A guilty secret haunts young widow Else as she tries to drown her conscience among the glittering lights of 1920s Berlin.

Else’s husband August returned from the Great War shattered in mind and body. Soon after, she finds herself a widow. Her best friend Hans, a gay man who also lost his partner in the war, joins her on a mission to disappear. There’s no work to be found in the devastated economy, nothing for them to build. But dance parties, cabarets, and hallucinatory nightclubs fill the tormented streets of the Weimar Republic, beacons in the night.

Hans introduces Else to Mae, a sophisticated bonne vivante who teaches Else new ways to forget. But as inflation rises and the social order crumbles, Else finds that her dark secrets refuse to be blotted out. At last, she must reckon with her ghosts—or let Mae’s treacherous friendship destroy everything that is left of her.

Pre-order from Amazon
Add on Goodreads

Coming June 30 2026

Praise

“Part Cabaret, part Maria Braun, this intimate novella is a timely parable of a woman—and a nation—staggering toward madness.”

Katharine Coldiron, author of Ceremonials

“A vivid snapshot of what life was like in Berlin between the wars, clear-sighted and powerful, and impeccably composed. Despite being a historical piece, it feels all too relevant today.”

— Brian Evenson, author of Song for the Unraveling of the World

“A compelling and nuanced work of historical fiction that transports us back to the Berlin of the 1920s, in all its glitz, squalor, and desperate hope. Thoughtful, gripping, and wonderfully alive.”

— David Leo Rice, author of Drifters

“As bleak and beautiful as Berlin itself. Surprisingly tender and brutal.”
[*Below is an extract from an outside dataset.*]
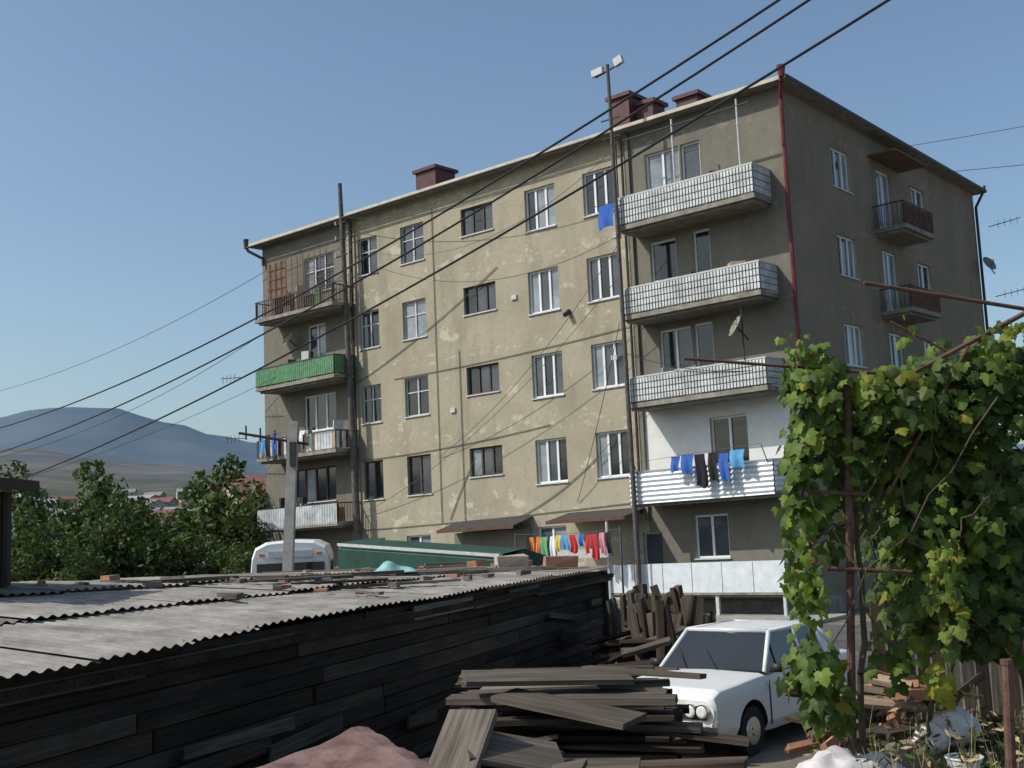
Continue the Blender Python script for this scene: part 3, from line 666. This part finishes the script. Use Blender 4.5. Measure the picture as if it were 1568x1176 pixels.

— Lindsay Lerman, author of What Are You and I’m From Nowhere

“Amy DeBellis writes like a conjurer, spinning her Weimar Berlin out of blood-light and shadow, hunger and grief. The dust of dead hope floats through the pages of The Widening Gyre—can anything grow where it settles? This novel will haunt you with its unanswerable questions, which linger long after the end.”

— Joanna Ruocco, author of Dan

“Devastatingly intoxicating, The Widening Gyre left me hollowed out, yet wholly satisfied, like clinging to the vanishing fragments of a dream. Featuring a cast of outsiders bound by grief, seeking oblivion and sanctuary in the smoke-filled cabarets of 1920s Berlin, DeBellis offers her readers the fragile hope of a streetlamp on the darkest night.”


— L.L. Madrid, author of My Lips, Her Voice

“Amy DeBellis's The Widening Gyre finds its protagonist slowly making her way towards rock bottom in Weimar Germany, even as the society around her begins its own slide into fascism and intolerance. It's a haunting story of unnerving agendas and grim secrets, told in a way that evokes both the heated rush of a delirious night on the town and the existential hangover that usually follows.”